Edmund is in fact the second Berrigan to have edited Carey’s work (Ted did The Lily of St. Marks), and he’s done such a great job that I knew almost instantly that I had to read more. A couple of trips to Abebooks.com and I have both volumes of The California Papers (the second of which is entitled AP), Smith Going Backward & Gentle Subsidy. 20 Poems & The Lily of St. Marks are still en route. Steve Carey is for me The Big News of 2010.
Berrigan Sr. & Phil Whalen were both masters of the I-did-this, I-did-that poem as linked journal & what excites me most about Carey is the degree to which he’s seen that point of connection & expands it with his own very distinct energy. Where you see it most clearly in the Selected is in the excerpt from AP, the first two passages from a total of 32. Here is the 32nd section from the 1984 volume:
One light or another,
none are mine for the moment
This is the other city
That is the other hill
What’s this?
***
I am not a visitor here,
I am a guest.
(Thank you, David and Phoebe.)
You can tell by the way
I’m sitting in this chair,
and the noise
two rooms down,
the visitors
two rooms down.
It wasn’t like this
when I was here before.
***
No more plans.
Only directions now –
one of them, hopefully, with an address.
No more letters
***
Swarms of facts
data –
all what happened next
(I am looking for some horrible consequence
for having no place to house it all.)
Developments
“Natch”
“Really?”
“Hmmm”
“Figures”
“Well . . .”
“ I told you so”
Up in the air,
where shall I put them?
Nowhere,
How can I keep from waiting here?
And what has happened to the thrill
of being temporary?
Everything is the same
And nothing is like it was
***
Thanks
Sorry
Hello
Why?
No
No
Then
How?
Them
Maybe
Please
Good
I mean it
Now
Again
Now
***
Transit mathematics
It’s so hard to arrive and matter
***
What can you tell from here?
(assuming you knew what you were looking at, that is)

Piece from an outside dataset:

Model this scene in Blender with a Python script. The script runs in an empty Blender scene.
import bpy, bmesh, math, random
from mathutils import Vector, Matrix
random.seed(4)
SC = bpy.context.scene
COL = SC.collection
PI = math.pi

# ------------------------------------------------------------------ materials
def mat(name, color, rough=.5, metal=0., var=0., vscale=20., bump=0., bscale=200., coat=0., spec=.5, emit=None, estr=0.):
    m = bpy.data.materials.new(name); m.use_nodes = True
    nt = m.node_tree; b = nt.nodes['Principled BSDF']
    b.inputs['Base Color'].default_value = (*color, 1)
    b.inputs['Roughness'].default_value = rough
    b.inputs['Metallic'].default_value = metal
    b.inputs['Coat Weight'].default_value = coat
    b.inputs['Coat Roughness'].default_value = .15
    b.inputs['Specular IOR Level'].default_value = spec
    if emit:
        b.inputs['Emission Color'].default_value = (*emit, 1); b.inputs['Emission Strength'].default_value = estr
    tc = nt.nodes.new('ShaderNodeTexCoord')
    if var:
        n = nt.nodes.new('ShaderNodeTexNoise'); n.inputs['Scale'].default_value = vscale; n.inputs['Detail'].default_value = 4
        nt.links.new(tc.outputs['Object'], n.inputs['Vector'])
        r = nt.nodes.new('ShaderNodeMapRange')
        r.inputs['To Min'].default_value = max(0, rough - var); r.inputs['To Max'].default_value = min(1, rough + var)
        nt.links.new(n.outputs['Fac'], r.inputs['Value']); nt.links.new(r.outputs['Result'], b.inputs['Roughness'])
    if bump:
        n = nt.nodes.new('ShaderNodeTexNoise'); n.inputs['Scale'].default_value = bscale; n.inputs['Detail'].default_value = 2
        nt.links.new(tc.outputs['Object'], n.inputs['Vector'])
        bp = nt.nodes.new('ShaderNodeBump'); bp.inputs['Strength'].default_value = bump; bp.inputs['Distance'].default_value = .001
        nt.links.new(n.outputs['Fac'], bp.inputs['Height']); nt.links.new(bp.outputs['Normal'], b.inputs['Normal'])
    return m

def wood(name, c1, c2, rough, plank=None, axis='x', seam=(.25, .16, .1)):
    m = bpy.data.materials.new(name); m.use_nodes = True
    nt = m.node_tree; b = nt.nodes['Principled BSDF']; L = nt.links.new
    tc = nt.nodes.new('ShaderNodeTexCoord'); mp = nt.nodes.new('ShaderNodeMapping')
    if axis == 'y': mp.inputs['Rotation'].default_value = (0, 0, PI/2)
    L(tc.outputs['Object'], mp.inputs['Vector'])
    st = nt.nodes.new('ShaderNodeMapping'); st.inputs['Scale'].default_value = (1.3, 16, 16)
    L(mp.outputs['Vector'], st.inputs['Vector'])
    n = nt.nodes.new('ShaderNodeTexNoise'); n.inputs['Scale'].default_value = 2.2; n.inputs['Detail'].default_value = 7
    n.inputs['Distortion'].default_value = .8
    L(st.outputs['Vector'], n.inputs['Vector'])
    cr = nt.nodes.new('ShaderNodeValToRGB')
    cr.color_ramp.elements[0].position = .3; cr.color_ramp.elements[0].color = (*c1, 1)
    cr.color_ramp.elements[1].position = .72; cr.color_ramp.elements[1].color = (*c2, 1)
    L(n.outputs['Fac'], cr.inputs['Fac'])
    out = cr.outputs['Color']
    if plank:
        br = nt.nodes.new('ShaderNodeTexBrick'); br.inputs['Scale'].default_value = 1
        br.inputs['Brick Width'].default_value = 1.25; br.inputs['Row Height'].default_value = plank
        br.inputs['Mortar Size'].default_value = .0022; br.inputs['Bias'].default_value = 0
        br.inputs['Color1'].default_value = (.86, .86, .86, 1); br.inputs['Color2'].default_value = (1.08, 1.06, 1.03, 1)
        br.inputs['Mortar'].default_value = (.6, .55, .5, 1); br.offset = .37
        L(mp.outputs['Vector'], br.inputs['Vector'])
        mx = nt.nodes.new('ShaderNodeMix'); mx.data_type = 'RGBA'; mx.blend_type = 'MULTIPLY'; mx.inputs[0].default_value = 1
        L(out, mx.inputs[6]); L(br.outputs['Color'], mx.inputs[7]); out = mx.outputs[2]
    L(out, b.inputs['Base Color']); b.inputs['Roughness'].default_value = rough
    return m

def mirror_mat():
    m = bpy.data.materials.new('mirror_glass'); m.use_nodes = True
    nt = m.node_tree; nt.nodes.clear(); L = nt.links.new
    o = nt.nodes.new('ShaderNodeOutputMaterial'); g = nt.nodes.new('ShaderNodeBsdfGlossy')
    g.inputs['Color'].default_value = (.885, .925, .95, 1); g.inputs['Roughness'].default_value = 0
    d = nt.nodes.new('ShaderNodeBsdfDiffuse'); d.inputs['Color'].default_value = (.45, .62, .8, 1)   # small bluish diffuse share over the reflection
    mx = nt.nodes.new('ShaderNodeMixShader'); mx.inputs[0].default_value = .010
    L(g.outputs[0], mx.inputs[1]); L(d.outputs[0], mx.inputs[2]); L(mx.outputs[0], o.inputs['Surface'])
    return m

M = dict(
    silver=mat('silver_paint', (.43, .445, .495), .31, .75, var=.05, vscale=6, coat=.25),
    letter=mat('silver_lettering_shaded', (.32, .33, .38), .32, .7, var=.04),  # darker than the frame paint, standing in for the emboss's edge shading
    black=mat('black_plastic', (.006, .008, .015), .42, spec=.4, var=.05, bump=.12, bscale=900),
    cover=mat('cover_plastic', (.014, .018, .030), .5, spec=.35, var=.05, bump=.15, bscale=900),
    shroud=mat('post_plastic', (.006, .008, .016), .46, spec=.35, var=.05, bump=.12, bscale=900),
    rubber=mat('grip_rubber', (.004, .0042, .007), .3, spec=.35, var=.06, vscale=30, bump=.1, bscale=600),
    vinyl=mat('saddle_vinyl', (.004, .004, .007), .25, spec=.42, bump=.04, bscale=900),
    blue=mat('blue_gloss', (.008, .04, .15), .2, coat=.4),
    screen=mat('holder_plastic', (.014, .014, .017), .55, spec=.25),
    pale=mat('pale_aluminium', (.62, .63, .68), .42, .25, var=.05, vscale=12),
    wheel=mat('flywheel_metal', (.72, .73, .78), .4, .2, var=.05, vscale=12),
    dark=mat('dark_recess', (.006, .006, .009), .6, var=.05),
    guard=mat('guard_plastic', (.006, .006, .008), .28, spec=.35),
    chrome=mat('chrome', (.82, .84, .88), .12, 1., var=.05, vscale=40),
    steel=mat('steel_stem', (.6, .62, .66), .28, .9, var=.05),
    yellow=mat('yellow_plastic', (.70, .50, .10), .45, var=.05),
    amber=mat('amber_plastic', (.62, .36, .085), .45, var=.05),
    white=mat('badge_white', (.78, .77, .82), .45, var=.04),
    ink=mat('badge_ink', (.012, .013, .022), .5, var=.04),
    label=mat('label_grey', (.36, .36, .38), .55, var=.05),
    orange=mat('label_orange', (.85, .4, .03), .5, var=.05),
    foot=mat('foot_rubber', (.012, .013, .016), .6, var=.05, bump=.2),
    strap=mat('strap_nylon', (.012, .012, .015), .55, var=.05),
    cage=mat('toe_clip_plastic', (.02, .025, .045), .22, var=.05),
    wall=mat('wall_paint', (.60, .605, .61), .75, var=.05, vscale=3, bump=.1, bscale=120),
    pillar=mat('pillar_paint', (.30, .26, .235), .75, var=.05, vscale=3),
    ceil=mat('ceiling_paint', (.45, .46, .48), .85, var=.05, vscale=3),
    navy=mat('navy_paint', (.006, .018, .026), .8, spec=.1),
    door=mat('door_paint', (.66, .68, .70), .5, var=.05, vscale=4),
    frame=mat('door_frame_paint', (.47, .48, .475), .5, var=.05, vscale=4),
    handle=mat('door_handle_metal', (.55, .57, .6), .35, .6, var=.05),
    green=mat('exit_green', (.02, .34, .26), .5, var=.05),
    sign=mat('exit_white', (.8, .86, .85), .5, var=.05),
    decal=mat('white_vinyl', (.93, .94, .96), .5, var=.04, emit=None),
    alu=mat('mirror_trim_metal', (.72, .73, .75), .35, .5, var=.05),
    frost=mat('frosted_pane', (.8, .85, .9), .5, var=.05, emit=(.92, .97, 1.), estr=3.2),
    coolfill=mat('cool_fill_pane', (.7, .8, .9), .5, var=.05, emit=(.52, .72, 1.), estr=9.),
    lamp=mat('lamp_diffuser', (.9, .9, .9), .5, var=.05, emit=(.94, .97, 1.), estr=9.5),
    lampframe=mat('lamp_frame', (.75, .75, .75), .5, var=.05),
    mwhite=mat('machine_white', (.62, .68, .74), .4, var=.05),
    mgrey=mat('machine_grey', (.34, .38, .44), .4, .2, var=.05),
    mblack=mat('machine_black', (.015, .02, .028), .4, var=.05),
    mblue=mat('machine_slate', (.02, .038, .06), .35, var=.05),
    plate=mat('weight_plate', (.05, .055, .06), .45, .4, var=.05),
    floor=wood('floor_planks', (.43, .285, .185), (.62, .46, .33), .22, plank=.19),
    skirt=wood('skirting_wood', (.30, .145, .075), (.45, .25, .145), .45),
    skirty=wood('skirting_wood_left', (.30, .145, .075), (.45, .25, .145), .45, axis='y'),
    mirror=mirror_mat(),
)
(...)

I don’t even know that I’m here
***
I’m here:
I know exactly (abstractly)
where I’m not
***
It’s a busy life in the absences –
full of habits in other lights
questionnaire anticipations
imagination in the abstract
***
Oh go home
***
The home is in the head
BUT . . .
***
And more and more and more and more and more
Is it alive? all this? seemingly so without me?
Yes.
The volume is dated 1967. Am I jealous that Steve Carey had these chops already this well-honed at the age of 22? You bet. Although at the time – ’67 was my period of Robert Kelly imitations – I might well have thought them not “serious enough.” Today I can read the evanescence for what it is, a poem written at the very rim of language, teetering as if it were apt to fall into silence.¹
The essence of such poetry is mindfulness, awareness to the minutest detail in one’s head, one’s world. Whalen had a conceptual frame for this in Zen while Berrigan one suspects came by it more intuitively. The third New American master of this poetic mode, Paul Blackburn, penned the first passages of his The Journals the same year that Carey wrote this.

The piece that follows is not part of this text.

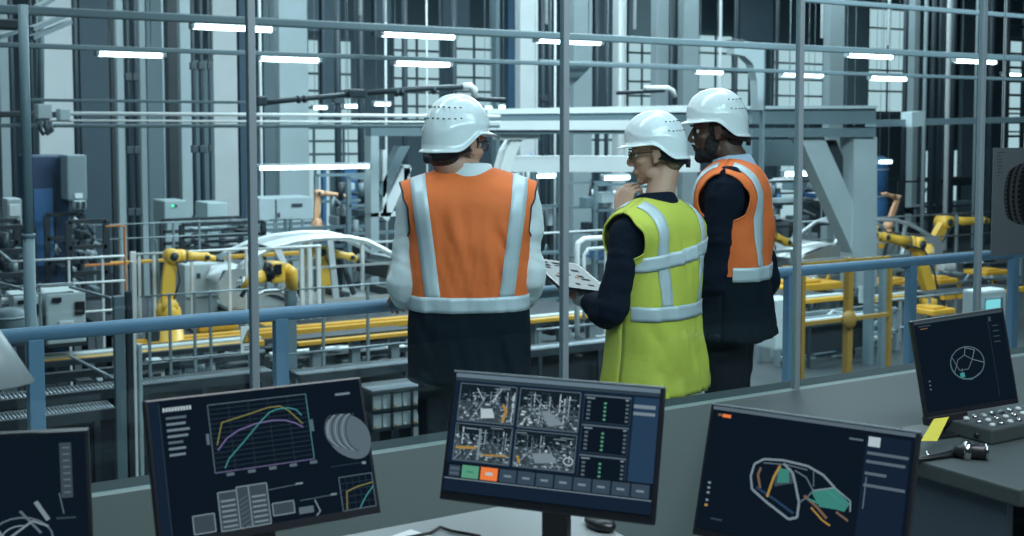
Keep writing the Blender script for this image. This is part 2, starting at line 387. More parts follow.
def scr_right(S):
    S.quad(0,0,1,1,'bg'); S.quad(0,0,1,.03,'gry'); S.quad(.03,.06,.085,.078,'brown'); S.quad(.055,.058,.10,.085,'orange')
    S.quad(.78,.06,.985,1,'bg2'); S.quad(.79,.07,.845,.145,'white'); S.quad(.70,.10,.765,.115,'gry')
    for v, w in ((.185,.19),(.25,.18),(.34,.1),(.43,.19)): S.quad(.79,v,.79+w,v+.022,'gry')
    S.line([(.80,.38),(.80,.62)],'gry',.006)
    L = lambda pts, c, t=.006: S.line([(.0+a, .0+b) for a,b in pts], c, t)
    # car body frame
    S.poly([(.55,.56),(.66,.50),(.74,.60),(.72,.66),(.60,.665)],'teal'); S.poly([(.36,.46),(.44,.40),(.46,.52),(.37,.57)],'g3'); S.poly([(.38,.42),(.43,.42),(.44,.52),(.38,.54)],'teal')
    L([(.26,.62),(.245,.52),(.255,.42),(.30,.37),(.40,.355),(.52,.37),(.60,.42),(.66,.50)],'g2',.011)
    L([(.30,.40),(.42,.385),(.52,.40)],'gry',.006)
    L([(.26,.62),(.34,.70),(.46,.80),(.50,.775),(.50,.66),(.47,.52),(.45,.44),(.40,.38)],'g2',.012)
    L([(.28,.60),(.38,.67),(.48,.75)],'blue',.012)
    L([(.29,.44),(.28,.50),(.30,.60)],'brown',.012); L([(.385,.40),(.36,.50),(.34,.66)],'gold',.012)
    L([(.50,.66),(.54,.60),(.56,.55),(.52,.46),(.46,.42)],'gry',.007); L([(.56,.55),(.66,.50),(.74,.58),(.745,.66)],'g2',.007)
    L([(.52,.60),(.58,.66),(.64,.74)],'brown',.012); L([(.56,.68),(.62,.76),(.66,.79)],'gold',.008); L([(.68,.68),(.74,.73)],'brown',.010); L([(.54,.62),(.60,.64),(.72,.66)],'teal',.010)
    L([(.55,.40),(.56,.52)],'gry',.005); L([(.62,.53),(.70,.60)],'cyan',.004)
    for v in (.62,.66,.70,.76): S.quad(.03,v,.045,v+.018,'g2')
    S.quad(.028,.80,.045,.82,'gold')
    S.quad(.07,.90,.13,.915,'line')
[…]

But all good poetry is “about” mindfulness – it makes us more conscious as human beings. And Steve Carey at 22 still had half his life to live, with the most productive portions of it still ahead. Much of his later work will have that well-formed lyric capacity, as if David Shapiro & Ron Padgett have emerged as important to his way of seeing as Whalen & Berrigan.

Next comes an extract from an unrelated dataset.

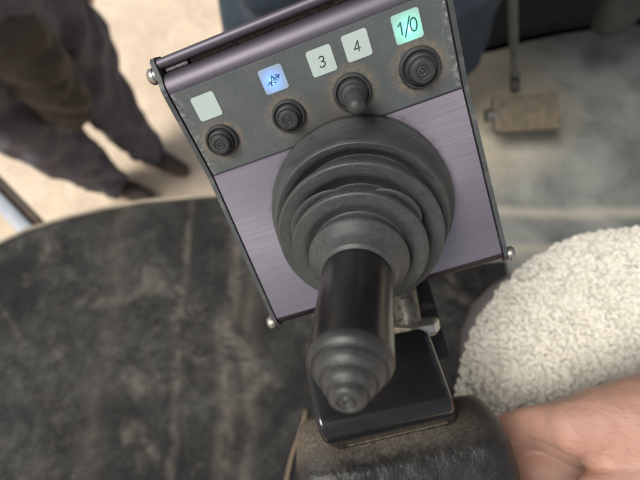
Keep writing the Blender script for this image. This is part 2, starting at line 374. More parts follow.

That in some ways is the story that Selected Poems seems to tell. I write “seems” because it doesn’t appear that Berrigan fil edited the book in any strict chronological order – the excerpt from AP appears nearly halfway through the whole while “The California Papers” (in fact the final sequence from that volume) appears even later, although it almost certainly was composed before AP. What I’d love to know, but probably can’t get until we have a Collected Works, or at least Collected Books, is the sequence of it all. I really want to trace how all this evolved.
I want to close with a very different poem from the Selected, just to show the range Carey had, and just how good he was at it:
Mrs Murcheson
Her heart was the warmer
for she was lovely.
She as white like a sonnet
in evening gray not premature.
Unskilled at what she would confer
five afternoons, every moment matter snow.
Many men in services.
She gave them bright quiets –
she felt you should,
quickly and surely, each humbly.
She practice, singing “two by two,” –
ambled down a street,
gave it war-relief organization
where she looked. She had come
stopping, kept thanking, thanking.
Individually, the design, a uniform,
eked near, but the idea
was necessarily far. Still,
with a fuller shirt and a long friend maybe . . .
She stops – fog’s halted – then whistles.
Light’s on. Let’s go. Light’s on.
This almost has a Joe Ceravolo air to it, particularly the use of grammatical incompleteness – “she practice” – or those last two terrific lines. We lost something very precious when Steve Carey died. My salute to Edmund Berrigan for bringing him back to us.
¹ That section of implicit dialog – Thanks // Sorry // Hello etc. – with its short lines & multiple voices feels to me like an anticipation of Ted Greenwald.